HSBC H1 PROFIT BEATS ESTIMATES
Europe’s biggest bank also announces US$2b share buyback, its third in past year
HSBC Holdings Plc said yesterday profit rose five per cent in the first half of the year, beating analyst estimates, and announced its third share buyback in the past year on the back of a growing capital base.
Pretax profit reached US$10.2 billion (RM43.66 billion) in the six months through June, from US$9.7 billion in the same period a year earlier, said HSBC in a statement. The result compared with the US$9.5 billion average estimate of analysts polled by the bank.

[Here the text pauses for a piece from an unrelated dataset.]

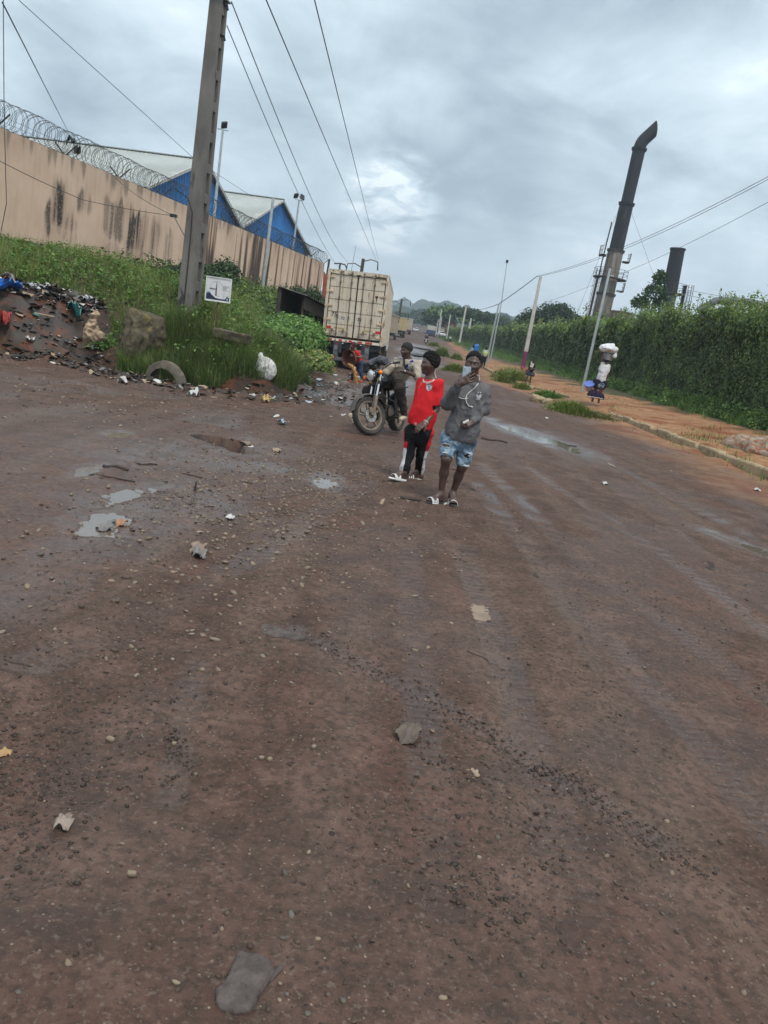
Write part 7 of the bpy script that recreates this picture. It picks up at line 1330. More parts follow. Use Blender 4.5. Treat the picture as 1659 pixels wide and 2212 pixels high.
def bikewheel(x, front):
    r_ = .315; tw = .052 if front else .066; st_ = steer if front else (lambda m_: m_)
    e = tag(empty('front_wheel' if front else 'rear_wheel', (0, 0, 0))); e.parent = BK
    mb = MB(); mb.lathe([(r_-.07, -tw*.7), (r_-.05, -tw), (r_-.022, -tw*1.02), (r_-.006, -tw*.7), (r_, -tw*.25), (r_, tw*.25), (r_-.006, tw*.7), (r_-.022, tw*1.02), (r_-.05, tw), (r_-.07, tw*.7)], (x, 0, .315), 'Y', 44)
    for i in range(40): a = 2*math.pi*i/40; mb.box((x+(r_-.004)*math.cos(a), (.012 if i % 2 else -.012), .315+(r_-.004)*math.sin(a)), (.006, tw*.75, .012), Matrix.Rotation(-a, 3, 'Y'))
    st_(mb).build('tyre', tyrem, e, smooth=True)
    mb = MB(); mb.lathe([(r_-.06, -.035), (r_-.075, -.042), (r_-.10, -.03), (r_-.105, 0), (r_-.10, .03), (r_-.075, .042), (r_-.06, .035)], (x, 0, .315), 'Y', 40); mb.lathe([(.001, -.05), (.045, -.05), (.05, 0), (.045, .05), (.001, .05)], (x, 0, .315), 'Y', 18)
    for i in range(5): a = 2*math.pi*i/5+.3; c_ = (x+.12*math.cos(a), 0, .315+.12*math.sin(a)); mb.box(c_, (.10, .016, .018), Matrix.Rotation(-a, 3, 'Y'), 0, .005)
    st_(mb).build('rim', mudrim, e, smooth=True)
    if front:
        mb = MB(); mb.lathe([(.055, .058), (.11, .058), (.11, .063), (.055, .063), (.055, .058)], (x, 0, .315), 'Y', 32)
        for i in range(8): a = 2*math.pi*i/8; mb.box((x+.083*math.cos(a), .064, .315+.083*math.sin(a)), (.016, .0015, .004), Matrix.Rotation(-a-.5, 3, 'Y'), 1)
        st_(mb).build('brake_disc', [mat('worn_disc', (.34, .33, .32), (.25, .24, .22), 9, .45, 0, metal=.5), blackp], e)
    return e
bikewheel(0, True); bikewheel(-1.27, False)
fk = tag(empty('fork', (0, 0, 0))); fk.parent = BK
for s_ in (-1, 1):
    mb = MB(); mb.tube([(.0, s_*.085, .315), (-.05, s_*.09, .38), (-.155, s_*.095, .62)], [.026, .03, .029], 10); steer(mb).build('fork_slider', mudm, fk, smooth=True); mb = MB(); mb.tube([(-.15, s_*.095, .61), (-.255, s_*.095, .84)], .019, 10); steer(mb).build('fork_tube', chrome, fk, smooth=True); mb = MB(); mb.tube([(-.255, s_*.095, .84), (-.32, s_*.095, .98)], .024, 10); steer(mb).build('fork_cover', plast if s_ < 0 else chrome, fk, smooth=True)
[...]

HSBC also announced an up to US$2 billion share buyback, as it uses excess capital to offset the dilutive effect of shares paid out as dividends. It completed a previously announced US$1 billion buyback in April.
Europe’s biggest bank said it expected to commence the latest buyback shortly for completion in the second half of this year.
The announcement takes the total of HSBC share buybacks since the second half of last year to US$5.5 billion.
HSBC, like many global banks, spent the years up to the 2008 financial crisis building its empire. Recent years have seen it cut jobs and sell assets worldwide to shrink the group back to profitability and maintain dividend payouts in an era of stricter banking regulations.
“In the past 12 months we have paid more in dividends than any other European or American bank and returned US$3.5 billion to shareholders through share buybacks,” said chief executive officer Stuart Gulliver in HSBC’s earnings statement.
“We have done this while strengthening one of the most resilient capital ratios in the industry.”
HSBC’s dividends totalled US$10.1 billion last year, US$10 billion in 2015 and US$9.6 billion in 2014.
The bank, which makes over half of its profit in Asia — the bulk in Hong Kong and China — said pretax profit in Asia rose seven per cent in the first half to US$7.6 billion, mainly helped by stronger wealth management and insurance revenue in Hong Kong.
“We continue to shift the group’s business mix towards Asia, building on our improved financial performance and strong customer acquisition in the region since June 2015,” said Gulliver.